The point I am making is that our democratic missionaries are exporting democracy as surely as Catholic Europe really did want to convert the natives.  Only if you believe that that wasn't really Christianity, or that ours isn't really democracy, do you claim that our governments are too cynical, that they would never really engage in a civilizing mission.  No, indeed, they are more cynical than you think.  They are so cynical that they would.

Wednesday, April 04, 2012

Mo' Be Dicks

I agree with B Psycho's note on The Last Man to Believe This Motorcycle Jacket Is Cool's WSJ bit on bullying: the inevitable outcome of every attempt at critical thought by anyone ever associated with Reason magazine is to determine that but for a few nosy schoolmasters and regulatchiks, everything is fine; eliminate a few administrative agencies, flatten the income tax, and ceteris paribus, it's all good, bro.  The fact that more zero tolerance policies and hamhanded legislative brickbats lobbed aimlessly in the direction of bullying are worthless or undesirable or, to use a liberal coinage, counterproductive, does not necessarily imply the absence of a problem for the kids at the wrong end of the jungle gym.

There is one particular Gillespian sentence that could stand a little bullying itself:

None of this is to be celebrated, of course, but it hardly paints a picture of contemporary American childhood as an unrestrained Hobbesian nightmare.
Of course, from an anarchist rather than libertarian perspective, that is to say, from a perspective interested in something other than crafting a state apparatus friendlier to the lifestyle preferences of a minor cadre of collegucated white dudes, American childhood is a Hobbesian nightmare--for whatever reason, poor old Hobbes got adjectized into the opposite of what he advocated; properly speaking, Hobbesian ought to refer, admiringly, to something very much like totalitarianism; and that is the experience of childhood in America, an endless skein of muy loco parentis dictators-manqués with interludes of self-policing straight out of the even nuttier adult world--children enacting the depravity of their governors upon and amidst themselves.

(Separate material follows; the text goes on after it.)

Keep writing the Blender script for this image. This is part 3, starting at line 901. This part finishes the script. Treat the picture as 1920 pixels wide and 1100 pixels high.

To look at childhood today and say that it is gentler, positively improved from the past because fewer kids worry about getting black eyes in the sandlot after school is to look at, oh, let's say race in America today and conclude that shit's just fine for black people because look, ma, no Jim Crow.  Of course Jim Crow was replaced by an even more pernicious and pervasive drug-war/prison-complex--replaced deliberately, I might add; likewise, children today are ever more hemmed in by much subtler but altogether more ubiquitous schemes of coercive and compulsory normalization.  The direct linkage to suicide and the know-nothing pathology of "epidemics" notwithstanding, the idea that children today have it great because you heard this story about helicopter moms living in the dorm with their college-aged daughters is plainly ignorant, and the mechanisms and institutions of childhood development all conspire to do what society does: to instill deference to authority, suspicion of dissent, intolerance of idiosyncrasy, and an attitude of uniform compliance to accepted norms with the instinct to segregate and deride anyone who deviates from them.

Tuesday, April 03, 2012

Klatuu Mirabile Nikto

Well the Spanish general strike was great fun; I participated only as a spectator, of course; we were in Seville at the time, a city redolent of the great global south, dirty and rundown and sweaty, full of fruit trees and trashy boys with too much gel in their hair--unlike Madrid and Barcelona, where the cops broke out the riot gear, even the police seemed in on the action, and since everyone assumed my boyfriend and I were Spanish (until we spoke, that is), we got to share lots of amused looks with locals as American tourist-grotesques wandered through the stricken commercial corridors wondering what all those Cerrado por HUELGA signs meant anyway.  But I do not want to talk about society stopping, for once, but rather, about society going the fuck on.  It is easy, even when you are a confirmed old skeptic and cynic, to get taken in by the dire warnings of Europe's imminent collapse.  Americans are all Devines, possibly; we all adore the hoofbeats of the End of Days.  Alas, strike aside, the streets are full; the bars are full; the restaurants are open; the gift shops are still selling tchotchkies; the bacalao is still braised in tomato; the criminally unemployed youth, or whatever, seem, well, fine, if maybe a bit bored.  


Now I know we are supposed to imagine that Society and Civilization and Capitalism and all the rest are so infinitely vast and complex and necessary to life as we know it that messing with any of it will plunge us back into a dark age, but you know, I suspect that the fishermen will still hop on their boats in the morning and the breweries will still make their beer and people in general will just get along with their lives.  What I am saying to you is that you have been brainwashed into believing that a more decent world, a world with fewer Antonin Scalias eager to nudge their arthritic knuckles ever nearer each individual's anus, will require a rupture so titanic that it will resemble a meteor strike or a nearby supernova.  Even those of us adhering to the view that this would be a welcome and desirable end tend to wax modestly apocalyptic about the period of transition.  And yet, one wonders: would it actually be so?  What if all the congresscritters in the world, the generals and general secretaries and unpaid unofficial advisers and MPs and CEOs and chiefs of police got ganked up in some kind of reverse rapture tomorrow?  How long would it take the rest of humanity to notice that it was supposed to be helpless without the offices they all occupy?